> PROBLEM: Reproduce the span that opens at the line containing "Write the bpy" and closes at the line containing "scene = bpy.context.scene", both lines included, without alteration and without any other line.

> STORED DATA:
▬▬▬▬▬▬▬▬▬▬
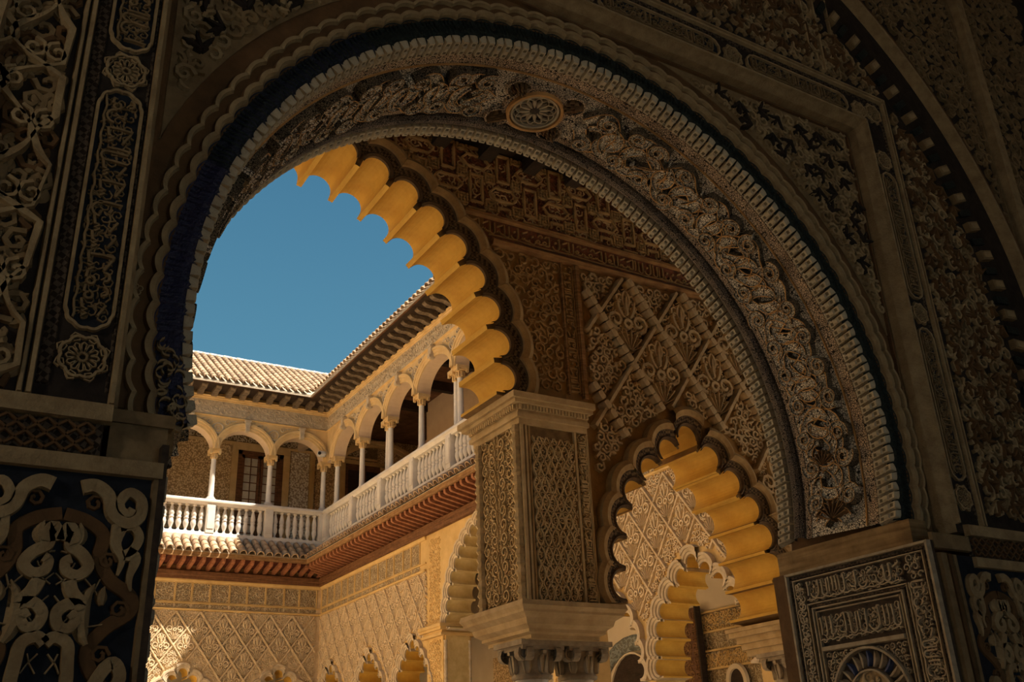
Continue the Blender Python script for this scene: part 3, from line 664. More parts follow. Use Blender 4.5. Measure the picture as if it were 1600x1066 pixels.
▬▬▬▬▬▬▬▬▬▬
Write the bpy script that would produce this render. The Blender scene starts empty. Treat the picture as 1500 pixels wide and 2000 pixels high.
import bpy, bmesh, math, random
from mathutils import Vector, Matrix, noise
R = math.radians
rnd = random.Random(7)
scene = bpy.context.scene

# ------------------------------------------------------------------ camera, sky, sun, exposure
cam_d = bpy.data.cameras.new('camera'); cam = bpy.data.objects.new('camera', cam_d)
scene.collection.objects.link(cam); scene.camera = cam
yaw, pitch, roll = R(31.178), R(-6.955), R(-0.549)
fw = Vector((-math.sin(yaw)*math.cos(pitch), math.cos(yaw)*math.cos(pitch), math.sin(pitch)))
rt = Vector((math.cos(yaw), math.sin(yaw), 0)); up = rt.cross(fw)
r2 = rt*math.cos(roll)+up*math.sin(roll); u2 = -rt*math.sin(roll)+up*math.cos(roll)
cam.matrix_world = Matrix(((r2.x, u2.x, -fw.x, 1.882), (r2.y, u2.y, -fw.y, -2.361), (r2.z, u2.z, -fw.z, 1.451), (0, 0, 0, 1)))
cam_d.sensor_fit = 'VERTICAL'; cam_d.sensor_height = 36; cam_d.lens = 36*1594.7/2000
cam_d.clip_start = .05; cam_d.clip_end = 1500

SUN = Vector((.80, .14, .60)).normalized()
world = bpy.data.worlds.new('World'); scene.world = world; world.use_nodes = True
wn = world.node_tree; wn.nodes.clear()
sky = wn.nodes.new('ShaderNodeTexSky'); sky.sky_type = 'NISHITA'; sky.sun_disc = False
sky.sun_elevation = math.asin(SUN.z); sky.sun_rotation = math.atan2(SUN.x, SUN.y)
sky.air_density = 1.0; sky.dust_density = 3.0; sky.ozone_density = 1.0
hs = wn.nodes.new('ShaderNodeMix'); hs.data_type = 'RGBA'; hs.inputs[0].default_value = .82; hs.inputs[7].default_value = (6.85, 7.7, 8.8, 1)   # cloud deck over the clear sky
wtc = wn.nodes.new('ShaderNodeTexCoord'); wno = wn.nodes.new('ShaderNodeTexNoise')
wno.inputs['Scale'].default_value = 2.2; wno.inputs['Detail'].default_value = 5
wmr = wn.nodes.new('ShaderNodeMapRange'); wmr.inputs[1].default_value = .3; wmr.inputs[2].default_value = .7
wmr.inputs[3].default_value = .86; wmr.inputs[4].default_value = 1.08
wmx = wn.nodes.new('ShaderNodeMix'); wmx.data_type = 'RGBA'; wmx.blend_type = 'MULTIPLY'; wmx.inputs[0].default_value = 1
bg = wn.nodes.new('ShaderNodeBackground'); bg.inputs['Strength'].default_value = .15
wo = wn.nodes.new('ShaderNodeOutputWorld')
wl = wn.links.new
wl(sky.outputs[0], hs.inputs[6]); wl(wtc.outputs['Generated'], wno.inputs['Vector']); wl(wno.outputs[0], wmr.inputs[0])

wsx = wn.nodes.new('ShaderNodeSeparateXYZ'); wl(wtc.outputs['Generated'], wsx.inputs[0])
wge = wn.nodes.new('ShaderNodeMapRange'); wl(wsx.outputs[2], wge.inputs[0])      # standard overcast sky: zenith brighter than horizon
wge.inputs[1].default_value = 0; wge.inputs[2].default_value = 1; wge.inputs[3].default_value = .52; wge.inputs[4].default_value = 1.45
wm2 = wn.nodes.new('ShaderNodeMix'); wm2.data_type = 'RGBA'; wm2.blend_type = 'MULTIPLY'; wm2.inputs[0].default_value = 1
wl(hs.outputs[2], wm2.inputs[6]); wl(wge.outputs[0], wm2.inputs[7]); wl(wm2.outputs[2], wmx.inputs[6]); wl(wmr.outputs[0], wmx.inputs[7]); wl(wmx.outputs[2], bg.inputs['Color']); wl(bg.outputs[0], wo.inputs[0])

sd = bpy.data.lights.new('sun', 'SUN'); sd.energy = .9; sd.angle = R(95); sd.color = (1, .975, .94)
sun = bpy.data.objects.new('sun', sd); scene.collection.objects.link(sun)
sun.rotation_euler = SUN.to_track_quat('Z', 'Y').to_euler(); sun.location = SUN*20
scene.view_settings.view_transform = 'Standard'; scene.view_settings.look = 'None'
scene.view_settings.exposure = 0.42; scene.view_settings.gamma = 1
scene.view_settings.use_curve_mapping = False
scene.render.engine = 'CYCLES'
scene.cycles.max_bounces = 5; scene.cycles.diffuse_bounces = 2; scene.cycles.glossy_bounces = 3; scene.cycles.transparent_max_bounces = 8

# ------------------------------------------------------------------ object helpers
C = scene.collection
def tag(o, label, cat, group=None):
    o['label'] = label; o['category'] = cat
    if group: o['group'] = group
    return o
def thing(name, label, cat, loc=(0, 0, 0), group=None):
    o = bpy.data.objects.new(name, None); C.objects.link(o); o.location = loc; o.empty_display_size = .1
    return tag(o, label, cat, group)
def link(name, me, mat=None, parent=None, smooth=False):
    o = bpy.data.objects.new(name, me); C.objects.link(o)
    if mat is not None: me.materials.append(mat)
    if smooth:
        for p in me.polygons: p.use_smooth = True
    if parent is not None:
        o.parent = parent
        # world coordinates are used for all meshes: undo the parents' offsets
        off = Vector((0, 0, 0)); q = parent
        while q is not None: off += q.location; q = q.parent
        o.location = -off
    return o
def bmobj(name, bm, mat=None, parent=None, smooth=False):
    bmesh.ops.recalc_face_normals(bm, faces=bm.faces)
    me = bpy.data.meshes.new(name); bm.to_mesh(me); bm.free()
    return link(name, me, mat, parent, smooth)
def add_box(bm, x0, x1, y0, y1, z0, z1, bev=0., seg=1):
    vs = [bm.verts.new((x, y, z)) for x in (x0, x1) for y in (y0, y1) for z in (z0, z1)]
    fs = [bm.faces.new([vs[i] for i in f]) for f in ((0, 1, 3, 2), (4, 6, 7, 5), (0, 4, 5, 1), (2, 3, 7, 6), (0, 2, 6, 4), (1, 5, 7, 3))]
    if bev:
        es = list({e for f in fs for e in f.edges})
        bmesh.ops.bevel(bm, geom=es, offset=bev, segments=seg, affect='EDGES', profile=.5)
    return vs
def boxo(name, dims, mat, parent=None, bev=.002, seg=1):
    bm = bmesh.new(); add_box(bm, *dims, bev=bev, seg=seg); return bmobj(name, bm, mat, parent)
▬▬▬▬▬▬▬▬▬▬
> THE OUTPUT:
Write the bpy script that would produce this render. The Blender scene starts empty. Treat the picture as 1500 pixels wide and 2000 pixels high.
import bpy, bmesh, math, random
from mathutils import Vector, Matrix, noise
R = math.radians
rnd = random.Random(7)
scene = bpy.context.scene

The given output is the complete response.